Summer Wheat: Gamekeepers
Andrew Edlin Gallery, New York 2 May-10 June
In this show—split between the gallery and Edlin’s booth at Frieze New York (4-7 May)—the artist Summer Wheat takes inspiration from the role of the gamekeeper since Medieval times. She adds a feminist twist with paintings of women hunting, while nodding to the goddesses and symbols of ancient Greece. Wheat has developed a technique in which she forces acrylic through wire mesh, creating a tapestry-like surface. The exhibition also includes tulipière vase sculptures produced with a Sicilian ceramicist. Prices range from $25,000 to $40,000.
Aimée Parrott
Pippy Houldsworth Gallery, London 4 May-2 June
In this solo exhibition, the young British artist’s inquisitive exploration of the techniques, materials and process of painting is brought to the fore. Aimée Parrott received a post graduate diploma from the Royal Academy Schools in 2014, and her mixed-media paintings seesaw between abstraction and figuration. She uses ink washes and strips of fabric such as felt and velvet as a way of exploring the canvas as a membrane—the division between the real world and that of the picture. Prices range from £5,000 to £10,000.
The Chicago Show
56 Downing Street, Brooklyn 12-19 May
This cross-generational exhibition, organised by Madeleine Mermall, pairs work by the Chicago Imagists from the 1960s, such as Jim Nutt and Ed Paschke, with emerging practitioners who share some of the movement’s funk tendencies and cartoonish aesthetics, such as Darius Airo and Jenn Smith.

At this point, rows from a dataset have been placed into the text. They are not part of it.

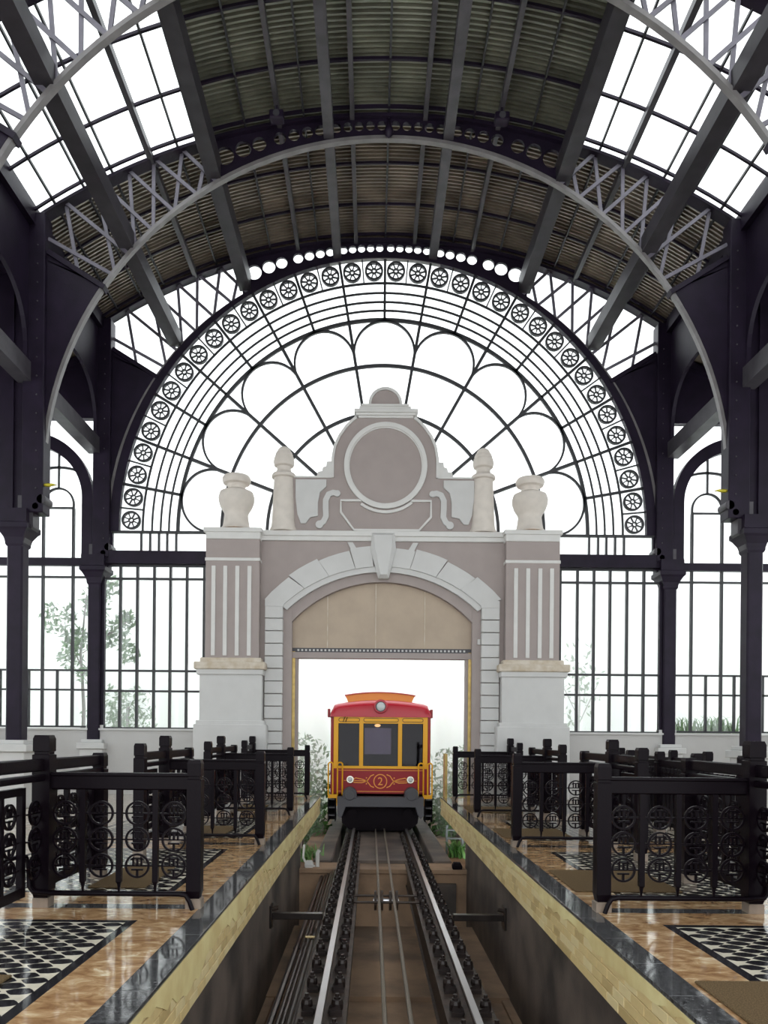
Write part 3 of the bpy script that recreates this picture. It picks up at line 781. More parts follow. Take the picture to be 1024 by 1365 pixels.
# ------------------------------------------------------------------ railings
def ring_mesh():
    mb = MB(); n = 28; R1, R2 = 0.1, 0.084
    rg = lambda r: [(r * cos(2 * pi * i / n), r * sin(2 * pi * i / n)) for i in range(n)]
    mb.band(rg(R2), rg(R1), -0.01, 0.01, closed=True)
    mb.box(-0.145, 0.145, -0.008, 0.008, -0.006, 0.006)
    mb.box(-0.048, 0.048, -0.008, 0.008, -0.039, -0.025)
    mb.box(-0.009, 0.009, -0.008, 0.008, -0.088, -0.03)
    mb.box(-0.009, 0.009, -0.008, 0.008, 0.0, 0.055)
    for t in (-1, 1):
        mb.box(t * 0.026, t * 0.04, -0.008, 0.008, 0.0, 0.052)
        mb.prism([(t * 0.026, 0.045), (t * 0.06, 0.045), (t * 0.026, 0.078)], -0.008, 0.008)
    mb.box(-0.03, 0.03, -0.008, 0.008, 0.052, 0.064)
    return mb.mesh('ring_ornament', 'rail')
RING = ring_mesh()
def post_mesh(h, wd=0.062):
    mb = MB().sqlathe([(wd * 0.72, 0.06), (wd, 0.14), (wd, h - 0.16), (wd * 0.82, h - 0.155), (wd * 0.82, h - 0.135), (wd * 0.95, h - 0.13), (wd * 0.95, h - 0.03), (wd * 0.8, h), (wd * 0.3, h)], 0, 0)
    return mb.mesh('post', 'rail')
POST_T, POST_S, POST_I = post_mesh(1.39, 0.07), post_mesh(1.22), post_mesh(1.2, 0.058)
BASE = MB().sqlathe([(0.062, 0), (0.062, 0.075), (0.05, 0.08)], 0, 0).mesh('post_foot', 'foot')
SPIKE = MB().sqlathe([(0.005, 0.115), (0.013, 0.19), (0.022, 0.205), (0.022, 0.98)], 0, 0).mesh('baluster', 'rail')
def infill(root, p0, p1, z0, ncol, gap, bars=True):
    """ring columns and balusters in the plane from p0 to p1 (xy)"""
    d = Vector((p1[0] - p0[0], p1[1] - p0[1])); L = d.length; d.normalize(); ang = math.atan2(d.y, d.x)
    for c in range(ncol):
        u = gap * (c + 0.5) + (L - gap * ncol) / 2
        for k in range(3):
            link('ring_ornament', RING, root, (p0[0] + d.x * u, p0[1] + d.y * u, z0 + 0.213 * k), (0, 0, ang))
        if c < ncol - 1 and bars:
            u += gap / 2
            link('baluster', SPIKE, root, (p0[0] + d.x * u, p0[1] + d.y * u, 0), (0, 0, ang))
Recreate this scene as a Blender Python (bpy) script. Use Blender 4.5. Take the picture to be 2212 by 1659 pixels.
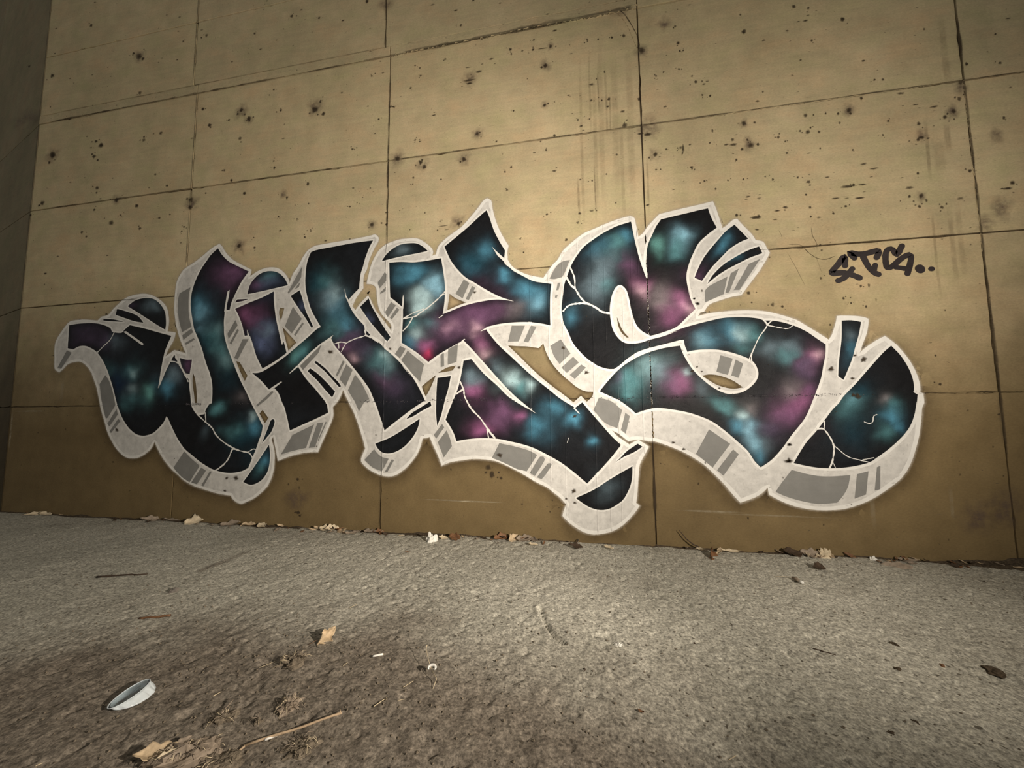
import bpy, math, random
import numpy as np
from bisect import bisect_left, bisect_right
from mathutils import Vector, Matrix
from mathutils.geometry import tessellate_polygon

scene = bpy.context.scene
for o in list(bpy.data.objects):
    bpy.data.objects.remove(o, do_unlink=True)
col = scene.collection
R = math.radians

# ------------------------------------------------------------------ camera
cam_data = bpy.data.cameras.new('camera')
cam = bpy.data.objects.new('camera', cam_data)
col.objects.link(cam)
CAM = Vector((6.728, -3.3146, 1.1037))
YAW, PITCH, ROLL, FPX = -0.1794, 0.0798, -0.00815, 800.0
fw = Vector((math.sin(YAW) * math.cos(PITCH), math.cos(YAW) * math.cos(PITCH), math.sin(PITCH)))
rt = Vector((math.cos(YAW), -math.sin(YAW), 0))
up = rt.cross(fw)
rt2 = rt * math.cos(ROLL) + up * math.sin(ROLL)
up2 = -rt * math.sin(ROLL) + up * math.cos(ROLL)
m = Matrix((rt2, up2, -fw)).transposed().to_4x4()
m.translation = CAM
cam.matrix_world = m
cam_data.sensor_fit = 'HORIZONTAL'
cam_data.sensor_width = 36.0
cam_data.lens = 36.0 * FPX / 2212.0
cam_data.clip_start = 0.02
scene.camera = cam

# ------------------------------------------------------------------ light
world = bpy.data.worlds.new('world')
scene.world = world
world.use_nodes = True
world.node_tree.nodes['Background'].inputs[0].default_value = (1.0, 0.97, 0.88, 1)
world.node_tree.nodes['Background'].inputs[1].default_value = 0.165

def add_lamp(name, loc, target, energy, color, size, angle, blend):
    ld = bpy.data.lights.new(name, 'SPOT')
    ld.energy = energy
    ld.color = color
    ld.shadow_soft_size = size
    ld.spot_size = R(angle)
    ld.spot_blend = blend
    lo = bpy.data.objects.new(name, ld)
    col.objects.link(lo)
    lo.location = loc
    lo.rotation_euler = (Vector(target) - Vector(loc)).to_track_quat('-Z', 'Y').to_euler()
    return lo
# twin-head work lamp standing to the right of the camera
LAMP = (8.696, -2.958, 1.404)
LC = (1.0, 0.89, 0.76)
add_lamp('work_lamp_head', LAMP, (2.60, 0.0, 2.40), 1010, LC, 0.045, 103, 1.0)
add_lamp('work_lamp_head', LAMP, (7.569, 0.0, 2.03), 440, LC, 0.05, 127, 1.0)

scene.view_settings.view_transform = 'Standard'
scene.view_settings.look = 'None'
scene.view_settings.exposure = 0.0
scene.view_settings.gamma = 1.0
scene.view_settings.use_curve_mapping = False

# ------------------------------------------------------------------ helpers
rng = np.random.default_rng(7)
random.seed(7)

def srgb(r, g, b):
    f = lambda c: (c / 255 / 12.92) if c <= 10 else ((c / 255 + 0.055) / 1.055) ** 2.4
    return (f(r), f(g), f(b))

_lat = rng.random((256, 256))
def vnoise(x, y, scale, seed=0):
    """smooth value noise in [-1, 1]"""
    x = np.asarray(x, float) * scale + seed * 17.31
    y = np.asarray(y, float) * scale + seed * 9.77
    xi = np.floor(x).astype(int); yi = np.floor(y).astype(int)
    fx = x - xi; fy = y - yi
    fx = fx * fx * (3 - 2 * fx); fy = fy * fy * (3 - 2 * fy)
    g = lambda a, b: _lat[a % 256, b % 256]
    v = (g(xi, yi) * (1 - fx) + g(xi + 1, yi) * fx) * (1 - fy) + (g(xi, yi + 1) * (1 - fx) + g(xi + 1, yi + 1) * fx) * fy
    return v * 2 - 1

def sstep(a, b, x):
    t = np.clip((np.asarray(x, float) - a) / (b - a), 0, 1)
    return t * t * (3 - 2 * t)

def link_mesh(name, verts, faces, mat=None, parent=None, smooth=False, attr=None):
    me = bpy.data.meshes.new(name)
    me.from_pydata([tuple(v) for v in verts], [], [tuple(f) for f in faces])
    if attr is not None:
        for an, arr in attr.items():
            a = me.attributes.new(an, 'FLOAT_COLOR', 'POINT')
            arr = np.asarray(arr, np.float32)
            if arr.shape[1] == 3:
                arr = np.concatenate([arr, np.ones((len(arr), 1), np.float32)], 1)
            a.data.foreach_set('color', arr.ravel())
    if smooth:
        me.polygons.foreach_set('use_smooth', [True] * len(me.polygons))
    me.update()
    ob = bpy.data.objects.new(name, me)
    if mat is not None:
        me.materials.append(mat)
    col.objects.link(ob)
    if parent is not None:
        ob.parent = parent
    return ob

def thing(name, label, cat, loc=(0, 0, 0), rotz=0.0, group=None):
    o = bpy.data.objects.new(name, None)
    o.empty_display_size = 0.05
    col.objects.link(o)
    o.location = loc
    o.rotation_euler = (0, 0, rotz)
    o['label'] = label
    o['category'] = cat
    if group:
        o['group'] = group
    return o

def tag(o, label, cat, group=None):
    o['label'] = label
    o['category'] = cat
    if group:
        o['group'] = group
    return o

def pts_of(s):
    out = []
    for t in s.split():
        c = t[0] == '*'
        x, z = t.lstrip('*').split(',')
        out.append((float(x), float(z), c))
    return out

def smooth_loop(ctrl, seg=0.03, closed=True):
    """Catmull-Rom through the control points, sharp at the flagged ones"""
    n = len(ctrl)
    P = [np.array(c[:2]) for c in ctrl]
    out = []
    cnt = n if closed else n - 1
    for i in range(cnt):
        a, b = P[i], P[(i + 1) % n]
        ca, cb = ctrl[i][2], ctrl[(i + 1) % n][2]
        L = np.linalg.norm(b - a)
        k = max(1, int(math.ceil(L / seg)))
        if not closed and (i == 0):
            ta = (b - a)
        else:
            ta = (b - a) if ca else (b - P[i - 1]) * 0.5
        if not closed and i == n - 2:
            tb = (b - a)
        else:
            tb = (b - a) if cb else (P[(i + 2) % n] - a) * 0.5
        # keep tangents no longer than the span
        for tt in (ta, tb):
            ln = np.linalg.norm(tt)
            if ln > 1.15 * L and ln > 0:
                tt *= 1.15 * L / ln
        for j in range(k):
            t = j / k
            h = (2*t**3 - 3*t**2 + 1) * a + (t**3 - 2*t**2 + t) * ta + (-2*t**3 + 3*t**2) * b + (t**3 - t**2) * tb
            out.append((float(h[0]), float(h[1])))
    if not closed:
        out.append(tuple(map(float, P[-1])))
    return out

def clip_half(poly, ax, v, less):
    out = []
    n = len(poly)
    for i in range(n):
        p, q = poly[i], poly[(i + 1) % n]
        pi = (p[ax] <= v) if less else (p[ax] >= v)
        qi = (q[ax] <= v) if less else (q[ax] >= v)
        if pi:
            out.append(p)
        if pi != qi:
            a, b = (p, q) if p[ax] < q[ax] else (q, p)
            t = (v - a[ax]) / (b[ax] - a[ax])
            r = [a[0] + (b[0] - a[0]) * t, a[1] + (b[1] - a[1]) * t]
            r[ax] = v
            out.append(tuple(r))
    return out

def split_by(polys, ax, lines):
    res = []
    for p in polys:
        lo = min(v[ax] for v in p); hi = max(v[ax] for v in p)
        rest = p
        for k in range(bisect_right(lines, lo + 1e-9), bisect_left(lines, hi - 1e-9)):
            v = lines[k]
            a = clip_half(rest, ax, v, True)
            rest = clip_half(rest, ax, v, False)
            if len(a) >= 3:
                res.append(a)
            if len(rest) < 3:
                break
        if len(rest) >= 3:
            res.append(rest)
    return res

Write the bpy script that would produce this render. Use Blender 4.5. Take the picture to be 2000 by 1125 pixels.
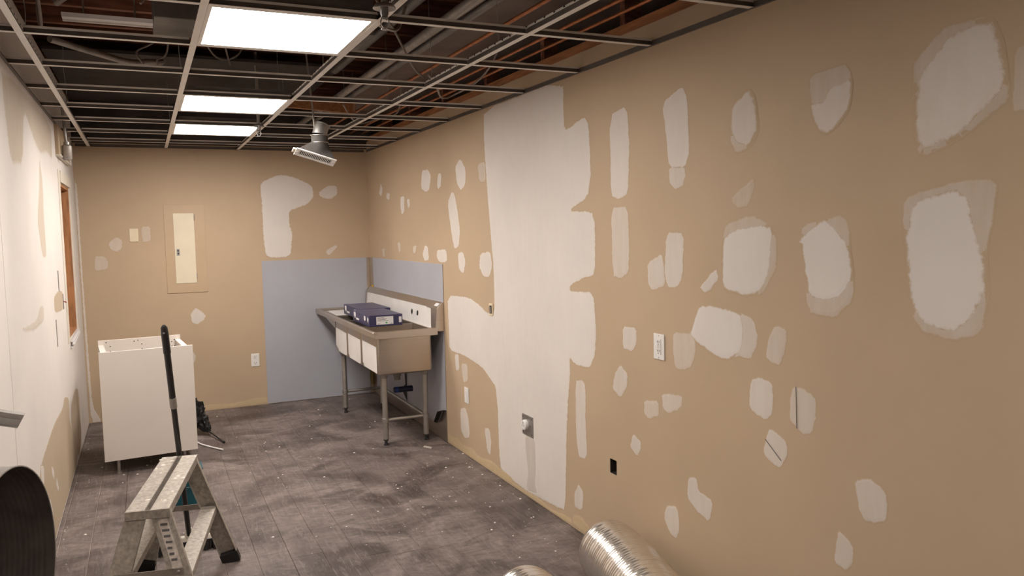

Someone like the 23-year-old Airo has so enthusiastically embraced the Imagists’ legacy, you almost wonder what exactly it is he adds, until you notice the work veer towards total abstraction. Taking a cue from the Roger Brown Study Collection, an Imagist house museum and archive in Chicago, the week-long exhibition will ramble across a private brownstone residence in a suitably hectic manner. Prices start at $600 and go up to $68,000.